Kritische Stimmen konstruktiv nutzen!
Dabei kann man den Prozess auch nutzen, um kritische Stimmen konstruktiv zu nutzen: Natürlich gibt es in jeder Organisation auch Aspekte, die nicht geeignet sind, attraktiv nach außen zu wirken oder Identifikation nach innen zu stärken. Das mag die veraltete IT oder ein rauer Umgangston zwischen Abteilungen sein. All dies muss nicht Bestandteil der Außendarstellung werden, aber zu einer authentischen Arbeitgebermarke gehört es dazu, diese Aspekte zu kennen und daran zu arbeiten. Seien Sie sich sicher: Die bestehende Mitarbeiterschaft kennt diese Aspekte sowieso und neue Mitarbeiterinnen und Mitarbeiter lernen sie schnell kennen.
Die Zukunft mit der Gegenwart verbinden!
Wir verbinden daher in unserer Kulturanalyse die Schätze der Gegenwart mit einer starken Vision für die Zukunft. Dabei benutzen wir gerne das Bild eines Segelschiffs für die Arbeitgebermarke:
- Das Schiff hat einen Rumpf, der die wichtigsten Werte der Gegenwart enthält. Diese sollen auch in Zukunft beibehalten werden.
- Das Schiff hat einen Anker von Werten, die zukünftig eine geringere Rolle spielen müssen. Damit das Schiff in voller Fahrt weiterfahren kann, müssen diese Werte geschwächt werden.
- Das Schiff enthält ein Segel, in dem sich Werte sammeln, die zukünftig eine (noch) stärkere Rolle spielen sollen.

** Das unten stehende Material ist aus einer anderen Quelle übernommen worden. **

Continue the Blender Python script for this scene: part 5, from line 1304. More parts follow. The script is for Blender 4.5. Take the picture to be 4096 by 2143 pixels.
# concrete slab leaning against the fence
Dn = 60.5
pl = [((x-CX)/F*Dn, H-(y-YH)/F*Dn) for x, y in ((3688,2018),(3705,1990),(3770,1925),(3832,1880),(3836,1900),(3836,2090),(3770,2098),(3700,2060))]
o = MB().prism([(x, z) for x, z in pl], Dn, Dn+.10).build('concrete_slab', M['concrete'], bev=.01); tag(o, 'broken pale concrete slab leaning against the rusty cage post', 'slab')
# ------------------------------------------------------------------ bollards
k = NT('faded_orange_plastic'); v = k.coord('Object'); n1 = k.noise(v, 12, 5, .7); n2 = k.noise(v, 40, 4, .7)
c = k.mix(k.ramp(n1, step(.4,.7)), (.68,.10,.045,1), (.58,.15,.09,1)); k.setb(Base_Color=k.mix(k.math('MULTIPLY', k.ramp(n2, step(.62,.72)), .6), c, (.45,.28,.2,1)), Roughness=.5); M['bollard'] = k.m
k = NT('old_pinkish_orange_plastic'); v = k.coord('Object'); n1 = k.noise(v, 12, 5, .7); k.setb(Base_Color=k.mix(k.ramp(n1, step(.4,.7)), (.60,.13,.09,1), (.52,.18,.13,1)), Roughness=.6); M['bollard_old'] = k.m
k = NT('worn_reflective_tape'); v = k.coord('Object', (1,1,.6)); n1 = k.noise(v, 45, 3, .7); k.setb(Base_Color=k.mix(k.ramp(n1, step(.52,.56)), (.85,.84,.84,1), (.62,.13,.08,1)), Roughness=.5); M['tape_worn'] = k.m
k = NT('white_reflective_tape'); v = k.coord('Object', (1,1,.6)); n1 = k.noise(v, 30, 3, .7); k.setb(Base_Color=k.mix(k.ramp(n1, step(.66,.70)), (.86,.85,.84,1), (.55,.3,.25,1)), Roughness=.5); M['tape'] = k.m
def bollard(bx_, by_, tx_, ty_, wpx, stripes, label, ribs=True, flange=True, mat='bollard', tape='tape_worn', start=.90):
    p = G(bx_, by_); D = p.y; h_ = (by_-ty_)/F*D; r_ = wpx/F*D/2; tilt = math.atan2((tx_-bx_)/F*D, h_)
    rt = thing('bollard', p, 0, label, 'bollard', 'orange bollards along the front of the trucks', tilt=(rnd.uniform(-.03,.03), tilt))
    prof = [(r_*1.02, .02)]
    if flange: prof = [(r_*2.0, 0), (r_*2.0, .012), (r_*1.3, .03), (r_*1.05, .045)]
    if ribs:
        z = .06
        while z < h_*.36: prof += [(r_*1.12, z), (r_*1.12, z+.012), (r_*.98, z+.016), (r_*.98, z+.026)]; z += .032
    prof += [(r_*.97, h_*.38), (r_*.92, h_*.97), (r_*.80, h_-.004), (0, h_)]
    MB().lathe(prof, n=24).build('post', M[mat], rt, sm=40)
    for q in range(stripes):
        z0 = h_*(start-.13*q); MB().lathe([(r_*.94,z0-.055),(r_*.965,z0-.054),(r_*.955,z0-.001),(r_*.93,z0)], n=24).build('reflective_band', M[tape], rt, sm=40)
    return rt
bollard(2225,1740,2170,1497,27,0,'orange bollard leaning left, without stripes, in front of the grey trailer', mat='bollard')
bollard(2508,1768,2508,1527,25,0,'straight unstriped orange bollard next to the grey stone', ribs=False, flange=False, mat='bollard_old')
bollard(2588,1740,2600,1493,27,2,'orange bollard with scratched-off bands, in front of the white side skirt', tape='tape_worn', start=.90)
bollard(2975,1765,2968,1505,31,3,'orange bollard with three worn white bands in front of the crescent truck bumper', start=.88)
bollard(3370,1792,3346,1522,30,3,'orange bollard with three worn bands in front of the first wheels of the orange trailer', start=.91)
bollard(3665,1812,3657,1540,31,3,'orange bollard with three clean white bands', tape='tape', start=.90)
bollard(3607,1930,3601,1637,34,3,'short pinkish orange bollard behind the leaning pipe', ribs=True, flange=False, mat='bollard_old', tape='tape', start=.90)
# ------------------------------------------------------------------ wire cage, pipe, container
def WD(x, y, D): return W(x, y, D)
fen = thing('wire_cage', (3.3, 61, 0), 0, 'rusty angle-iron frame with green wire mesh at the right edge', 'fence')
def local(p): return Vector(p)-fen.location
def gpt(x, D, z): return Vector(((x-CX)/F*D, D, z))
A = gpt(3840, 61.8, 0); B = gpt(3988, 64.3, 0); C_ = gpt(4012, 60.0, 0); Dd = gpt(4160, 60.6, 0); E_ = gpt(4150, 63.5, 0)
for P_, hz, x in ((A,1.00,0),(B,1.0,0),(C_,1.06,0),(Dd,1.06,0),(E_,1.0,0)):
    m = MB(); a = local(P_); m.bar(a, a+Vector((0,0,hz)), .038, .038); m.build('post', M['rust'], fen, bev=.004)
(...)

Mit diesem Bild haben Organisationen alle notwendigen Bestandteile einer Arbeitgebermarke, die sowohl das Wichtigste der Gegenwart, als auch eine Vision der Zukunft enthält. Auf dieser Grundlage lassen sich auf der einen Seite Kampagnen starten und Bewerbungsgespräche führen, um die eigene Arbeitgeberattraktivität zu erhöhen, auf der anderen Seite Prozesse der Organisationsentwicklung anstoßen, um langfristig Zufriedenheit und Bindung in der eigenen Organisation zu stärken.